# REQUIREMENT:
Beginning with the line that contains "brush('creek_brush', 170000, 1.6, 12, 'dark" and ending with the line that contains "brush('creek_brush', 50000, -60, -14, 'thin", reproduce each line exactly; include both and add nothing.

## START GIVEN DATA

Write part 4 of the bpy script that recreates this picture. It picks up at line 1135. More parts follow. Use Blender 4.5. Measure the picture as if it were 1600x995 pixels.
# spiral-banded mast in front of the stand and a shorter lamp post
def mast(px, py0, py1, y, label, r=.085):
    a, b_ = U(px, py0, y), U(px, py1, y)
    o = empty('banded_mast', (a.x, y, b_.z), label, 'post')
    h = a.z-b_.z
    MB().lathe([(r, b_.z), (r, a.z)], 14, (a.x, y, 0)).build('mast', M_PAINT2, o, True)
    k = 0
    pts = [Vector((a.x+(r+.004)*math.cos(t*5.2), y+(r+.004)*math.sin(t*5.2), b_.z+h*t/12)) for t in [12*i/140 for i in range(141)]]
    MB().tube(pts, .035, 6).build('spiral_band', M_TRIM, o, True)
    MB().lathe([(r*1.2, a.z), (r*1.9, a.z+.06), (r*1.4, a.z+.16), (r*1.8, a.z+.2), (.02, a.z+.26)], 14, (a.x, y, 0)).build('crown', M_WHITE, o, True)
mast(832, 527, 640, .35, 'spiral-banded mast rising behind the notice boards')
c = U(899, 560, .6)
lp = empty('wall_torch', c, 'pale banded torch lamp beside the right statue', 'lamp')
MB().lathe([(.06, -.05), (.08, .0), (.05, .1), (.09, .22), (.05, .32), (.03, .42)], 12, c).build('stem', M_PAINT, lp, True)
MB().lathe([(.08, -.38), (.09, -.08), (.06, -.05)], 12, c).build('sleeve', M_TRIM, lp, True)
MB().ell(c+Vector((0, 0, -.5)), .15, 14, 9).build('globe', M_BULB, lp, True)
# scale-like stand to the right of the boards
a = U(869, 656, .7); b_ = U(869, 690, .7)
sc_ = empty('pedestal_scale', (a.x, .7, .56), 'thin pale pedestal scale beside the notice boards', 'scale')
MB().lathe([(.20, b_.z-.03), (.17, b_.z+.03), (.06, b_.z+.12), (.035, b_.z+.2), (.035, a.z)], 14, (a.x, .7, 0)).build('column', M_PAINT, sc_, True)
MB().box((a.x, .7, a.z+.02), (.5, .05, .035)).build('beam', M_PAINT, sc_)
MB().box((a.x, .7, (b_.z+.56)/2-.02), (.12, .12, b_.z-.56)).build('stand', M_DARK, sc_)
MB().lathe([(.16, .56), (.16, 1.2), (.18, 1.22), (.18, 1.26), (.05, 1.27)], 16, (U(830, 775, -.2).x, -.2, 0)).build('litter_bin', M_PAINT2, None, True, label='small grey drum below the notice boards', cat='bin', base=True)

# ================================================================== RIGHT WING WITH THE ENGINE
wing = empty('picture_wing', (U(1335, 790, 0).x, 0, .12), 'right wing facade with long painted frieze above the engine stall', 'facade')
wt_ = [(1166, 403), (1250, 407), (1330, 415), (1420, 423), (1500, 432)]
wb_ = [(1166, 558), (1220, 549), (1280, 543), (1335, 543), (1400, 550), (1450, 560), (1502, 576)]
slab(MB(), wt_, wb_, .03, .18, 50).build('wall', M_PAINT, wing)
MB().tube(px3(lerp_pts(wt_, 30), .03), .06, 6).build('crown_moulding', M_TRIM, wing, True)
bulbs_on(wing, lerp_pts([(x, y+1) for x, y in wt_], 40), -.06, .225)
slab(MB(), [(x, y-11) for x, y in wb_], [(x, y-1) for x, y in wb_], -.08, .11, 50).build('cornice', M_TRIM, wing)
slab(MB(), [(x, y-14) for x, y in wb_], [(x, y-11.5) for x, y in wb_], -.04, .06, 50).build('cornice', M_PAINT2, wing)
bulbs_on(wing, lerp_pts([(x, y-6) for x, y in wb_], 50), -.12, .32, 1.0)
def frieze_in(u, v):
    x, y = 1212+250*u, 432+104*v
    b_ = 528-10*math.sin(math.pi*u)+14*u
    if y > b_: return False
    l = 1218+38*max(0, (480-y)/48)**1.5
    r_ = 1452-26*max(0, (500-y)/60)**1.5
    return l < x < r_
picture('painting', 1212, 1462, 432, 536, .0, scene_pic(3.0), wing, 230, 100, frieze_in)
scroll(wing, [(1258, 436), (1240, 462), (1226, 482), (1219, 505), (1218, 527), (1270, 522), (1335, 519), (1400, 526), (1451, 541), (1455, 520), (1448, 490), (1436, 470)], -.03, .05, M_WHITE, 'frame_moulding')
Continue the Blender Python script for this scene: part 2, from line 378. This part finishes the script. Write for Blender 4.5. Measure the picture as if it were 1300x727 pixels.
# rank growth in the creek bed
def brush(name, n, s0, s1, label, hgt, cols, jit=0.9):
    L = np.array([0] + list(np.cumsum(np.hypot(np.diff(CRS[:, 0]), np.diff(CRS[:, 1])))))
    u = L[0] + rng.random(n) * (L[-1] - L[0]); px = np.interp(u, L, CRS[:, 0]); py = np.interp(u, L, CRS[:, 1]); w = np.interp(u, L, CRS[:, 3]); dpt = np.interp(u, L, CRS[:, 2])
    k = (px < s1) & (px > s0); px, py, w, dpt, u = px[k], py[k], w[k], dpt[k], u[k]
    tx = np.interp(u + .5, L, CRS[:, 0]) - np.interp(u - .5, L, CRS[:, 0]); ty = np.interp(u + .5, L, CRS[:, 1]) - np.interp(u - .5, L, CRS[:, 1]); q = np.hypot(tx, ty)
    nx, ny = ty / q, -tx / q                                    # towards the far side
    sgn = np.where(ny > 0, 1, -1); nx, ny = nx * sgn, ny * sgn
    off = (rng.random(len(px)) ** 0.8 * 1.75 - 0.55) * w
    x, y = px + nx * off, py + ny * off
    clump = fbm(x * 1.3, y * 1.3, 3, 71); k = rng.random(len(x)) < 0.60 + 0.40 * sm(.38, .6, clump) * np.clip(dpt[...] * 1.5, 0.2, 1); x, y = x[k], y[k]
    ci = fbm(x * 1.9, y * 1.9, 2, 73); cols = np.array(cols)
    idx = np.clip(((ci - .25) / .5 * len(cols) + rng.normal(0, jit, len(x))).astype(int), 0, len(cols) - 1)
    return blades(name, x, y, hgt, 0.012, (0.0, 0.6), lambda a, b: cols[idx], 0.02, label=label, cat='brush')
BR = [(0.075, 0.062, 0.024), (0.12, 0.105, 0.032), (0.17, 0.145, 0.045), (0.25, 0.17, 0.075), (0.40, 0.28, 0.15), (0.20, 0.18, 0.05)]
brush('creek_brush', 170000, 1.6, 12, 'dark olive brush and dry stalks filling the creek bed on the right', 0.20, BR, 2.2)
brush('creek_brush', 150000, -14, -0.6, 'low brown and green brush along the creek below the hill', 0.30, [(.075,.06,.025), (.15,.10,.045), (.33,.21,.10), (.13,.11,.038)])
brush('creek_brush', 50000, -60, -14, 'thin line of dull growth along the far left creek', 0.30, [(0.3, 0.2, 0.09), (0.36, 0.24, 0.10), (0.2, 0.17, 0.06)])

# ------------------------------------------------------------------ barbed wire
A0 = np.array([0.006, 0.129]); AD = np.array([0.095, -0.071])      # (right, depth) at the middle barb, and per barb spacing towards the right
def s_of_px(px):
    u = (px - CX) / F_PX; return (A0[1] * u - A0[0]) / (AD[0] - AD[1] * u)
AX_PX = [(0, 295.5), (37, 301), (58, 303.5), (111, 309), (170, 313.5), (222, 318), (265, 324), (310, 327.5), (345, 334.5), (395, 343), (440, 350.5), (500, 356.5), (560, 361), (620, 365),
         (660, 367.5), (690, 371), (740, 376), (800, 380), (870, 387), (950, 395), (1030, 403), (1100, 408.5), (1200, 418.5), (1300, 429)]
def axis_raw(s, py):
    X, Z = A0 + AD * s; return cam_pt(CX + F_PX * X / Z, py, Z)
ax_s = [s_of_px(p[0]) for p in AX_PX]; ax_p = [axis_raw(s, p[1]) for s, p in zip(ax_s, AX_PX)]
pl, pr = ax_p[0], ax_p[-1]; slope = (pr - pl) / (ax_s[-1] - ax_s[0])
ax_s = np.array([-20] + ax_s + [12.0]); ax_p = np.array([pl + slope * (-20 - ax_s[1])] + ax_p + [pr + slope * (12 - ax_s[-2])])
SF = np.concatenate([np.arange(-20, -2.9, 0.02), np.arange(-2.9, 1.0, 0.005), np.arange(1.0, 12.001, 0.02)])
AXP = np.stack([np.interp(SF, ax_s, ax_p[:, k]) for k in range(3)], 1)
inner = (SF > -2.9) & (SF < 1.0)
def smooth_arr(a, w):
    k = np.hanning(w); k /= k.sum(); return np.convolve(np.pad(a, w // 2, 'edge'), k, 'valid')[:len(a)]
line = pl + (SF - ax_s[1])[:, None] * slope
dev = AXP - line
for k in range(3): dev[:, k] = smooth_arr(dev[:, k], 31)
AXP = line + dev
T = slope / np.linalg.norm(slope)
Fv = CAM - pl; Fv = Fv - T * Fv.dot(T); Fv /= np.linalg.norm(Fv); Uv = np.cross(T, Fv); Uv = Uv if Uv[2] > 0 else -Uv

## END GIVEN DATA

# IN RESPONSE:
brush('creek_brush', 170000, 1.6, 12, 'dark olive brush and dry stalks filling the creek bed on the right', 0.20, BR, 2.2)
brush('creek_brush', 150000, -14, -0.6, 'low brown and green brush along the creek below the hill', 0.30, [(.075,.06,.025), (.15,.10,.045), (.33,.21,.10), (.13,.11,.038)])
brush('creek_brush', 50000, -60, -14, 'thin line of dull growth along the far left creek', 0.30, [(0.3, 0.2, 0.09), (0.36, 0.24, 0.10), (0.2, 0.17, 0.06)])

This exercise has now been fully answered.